WHAT YOU WILL DO
Filter the entries and keep only the lines where the string "Blender" appears.

[Stored entries]
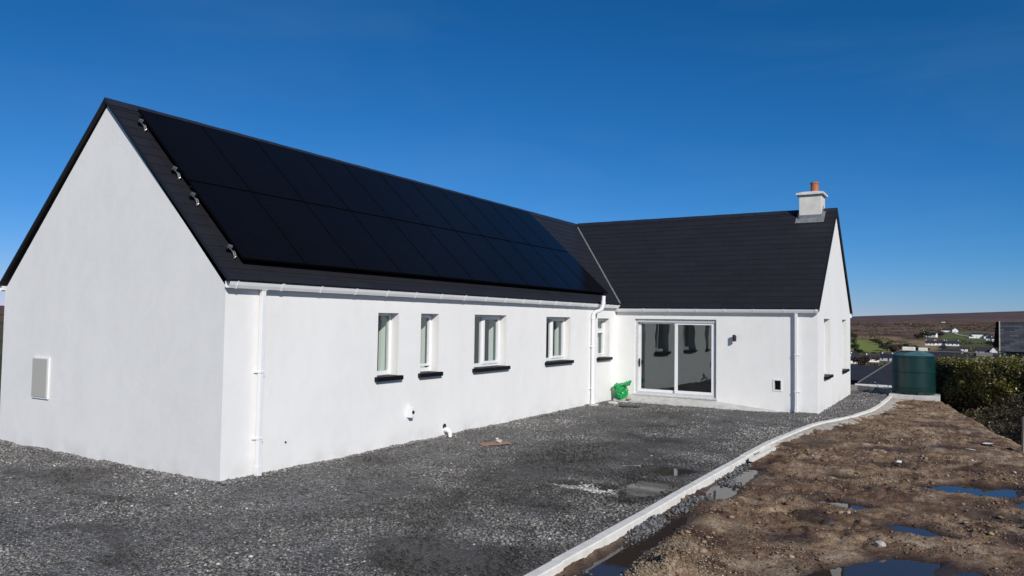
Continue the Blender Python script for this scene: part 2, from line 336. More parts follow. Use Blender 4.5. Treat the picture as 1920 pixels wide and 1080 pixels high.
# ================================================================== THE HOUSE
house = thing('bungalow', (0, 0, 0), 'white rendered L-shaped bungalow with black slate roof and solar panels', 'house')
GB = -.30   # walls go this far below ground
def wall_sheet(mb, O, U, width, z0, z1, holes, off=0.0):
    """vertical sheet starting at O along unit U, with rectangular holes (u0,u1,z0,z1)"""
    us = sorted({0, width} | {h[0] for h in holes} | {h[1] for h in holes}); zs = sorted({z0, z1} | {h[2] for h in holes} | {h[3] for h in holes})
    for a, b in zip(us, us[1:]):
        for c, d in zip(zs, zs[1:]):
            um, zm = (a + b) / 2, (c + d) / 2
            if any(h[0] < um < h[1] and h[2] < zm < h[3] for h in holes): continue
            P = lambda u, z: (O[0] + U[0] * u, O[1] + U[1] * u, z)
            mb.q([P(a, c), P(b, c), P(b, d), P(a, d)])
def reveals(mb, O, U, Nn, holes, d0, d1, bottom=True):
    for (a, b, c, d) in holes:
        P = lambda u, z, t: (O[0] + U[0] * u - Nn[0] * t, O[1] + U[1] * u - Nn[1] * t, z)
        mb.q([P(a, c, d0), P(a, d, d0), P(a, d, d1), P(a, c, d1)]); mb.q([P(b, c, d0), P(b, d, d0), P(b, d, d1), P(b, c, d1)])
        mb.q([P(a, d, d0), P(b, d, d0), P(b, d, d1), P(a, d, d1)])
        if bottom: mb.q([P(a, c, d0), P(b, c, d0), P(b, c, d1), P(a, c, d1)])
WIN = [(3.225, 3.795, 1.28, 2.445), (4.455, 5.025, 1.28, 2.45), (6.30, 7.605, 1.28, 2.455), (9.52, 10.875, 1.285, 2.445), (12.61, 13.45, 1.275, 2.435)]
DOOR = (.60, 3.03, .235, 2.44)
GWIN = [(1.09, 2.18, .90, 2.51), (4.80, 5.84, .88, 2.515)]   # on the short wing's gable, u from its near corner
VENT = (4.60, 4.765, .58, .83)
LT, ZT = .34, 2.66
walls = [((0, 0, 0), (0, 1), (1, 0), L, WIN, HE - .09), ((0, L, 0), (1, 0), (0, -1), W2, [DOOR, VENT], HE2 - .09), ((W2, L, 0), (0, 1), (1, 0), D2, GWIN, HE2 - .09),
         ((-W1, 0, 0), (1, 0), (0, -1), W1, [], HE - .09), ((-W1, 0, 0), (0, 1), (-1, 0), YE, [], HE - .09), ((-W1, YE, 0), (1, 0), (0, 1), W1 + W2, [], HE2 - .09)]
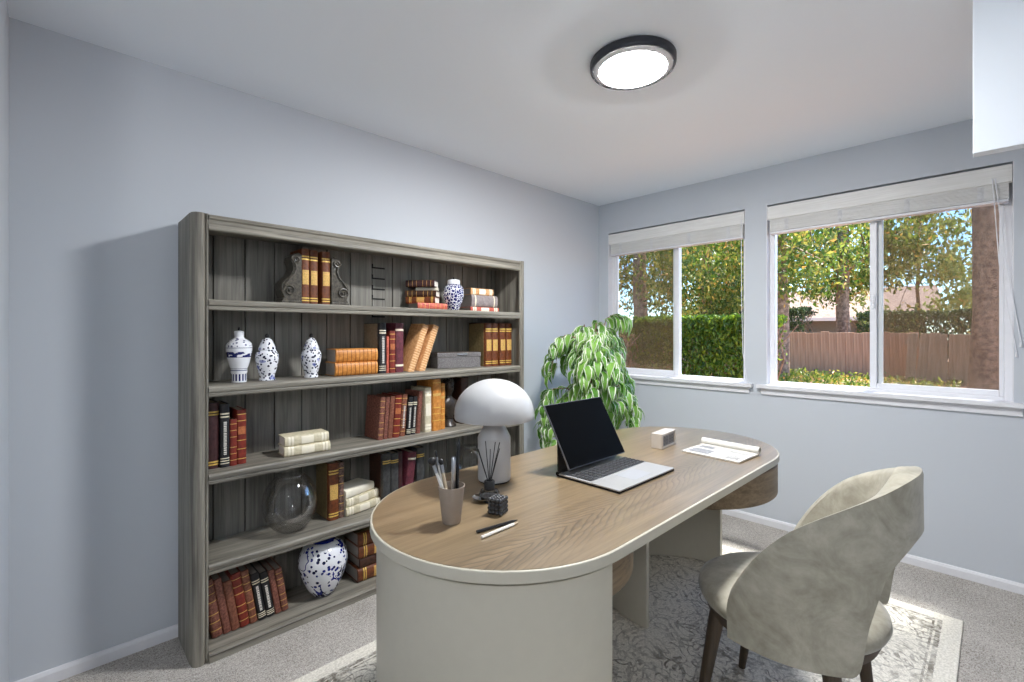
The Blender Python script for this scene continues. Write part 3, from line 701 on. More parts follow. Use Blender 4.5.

WRITTEN REPLY
Continue the Blender Python script for this scene: part 2, from line 336. More parts follow. Use Blender 4.5. Treat the picture as 1920 pixels wide and 1080 pixels high.
The Blender Python script for this scene continues. Write part 3, from line 701 on. More parts follow. Use Blender 4.5.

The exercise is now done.